The team will produce on­-air reports, special podcasts, and online coverage, possibly on a platform and/or a phone app developed with money from the gift. It will also contribute to National Public Radio’s new education coverage initiative, NPR Ed, which would have been impossible without Hildreth’s “transformative” gift, says Charlie Kravetz, the station’s general manager.

For a city so dominated by edu­cational institutions, Kravetz says, the local media, his station included, fail to give the topic the coverage it deserves. “Right now, we don’t have an edu­cation reporter,” he says. “What we have is a variety of reporters who cover education when stories come up.”

“This is probably the cen­ter of higher education in America,” says Fleming. Just as WBUR has a blog devoted to health issues, “we believe education deserves the same kind of treatment.” But Fleming and Kravetz stress that the new team won’t be just all-­higher­-education-­all­-the­-time. Issues roiling K-12 education in Massachusetts, from charter schools to adopting national Common Core learning standards, will also be a focus, Kravetz says.

The goal will be to talk not just “to education wonks,” but also to families dealing with dinner­-table issues, from the soaring cost of college to the competition among high schoolers for precious slots at universities, says Fleming.
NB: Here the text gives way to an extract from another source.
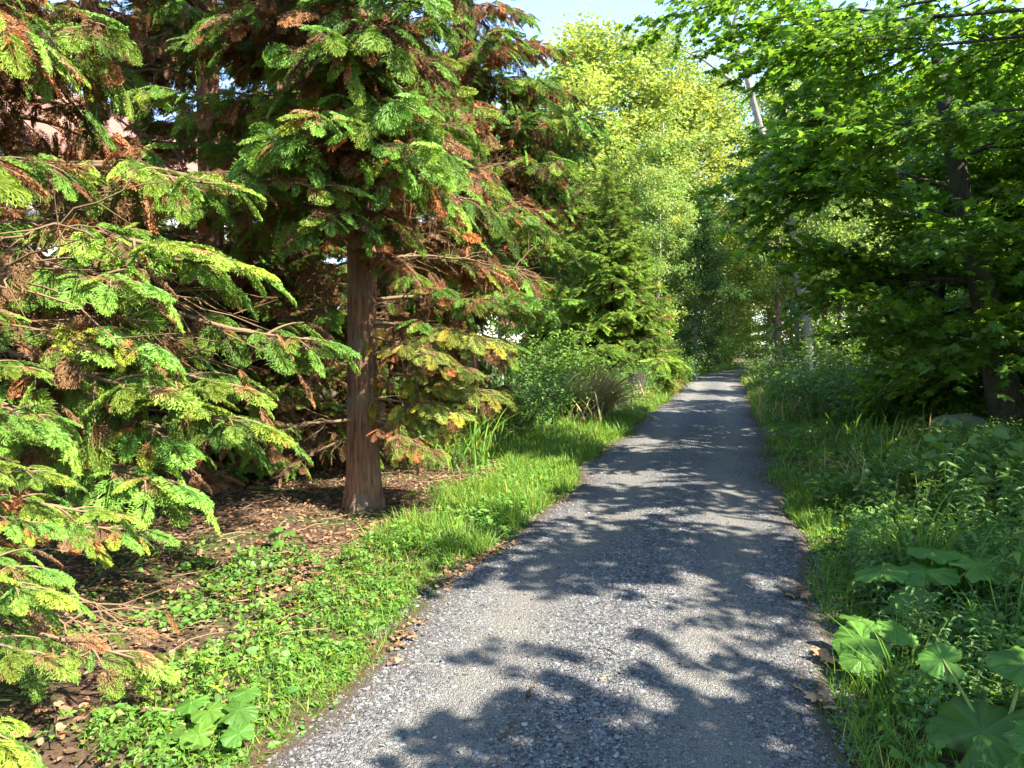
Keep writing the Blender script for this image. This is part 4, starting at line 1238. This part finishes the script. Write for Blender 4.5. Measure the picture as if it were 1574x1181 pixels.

Education is a longtime passion of Hildreth’s. The founder and president of International Bank Services, which trades and services loans globally, he is also founder and executive director of Families United in Educational Leadership (FUEL Education). The nonprofit organization helps low­-income families send their children to college by providing services that range from information to financial incentives. In the last graduation season, more than 100 students in greater Boston graduated from high school with college savings accounts arranged with FUEL’s help.

“WBUR puts a human face on the problems confronting college students today,” says Hildreth, who has written about student debt and other problems for WBUR’s opinion page, “Cognoscenti.”

A BU trustee since 2011, Hildreth gave $2 million five years ago to the University’s Creative Writing Pro­gram. He is a graduate of Harvard, Johns Hopkins, and George Washing­ton University.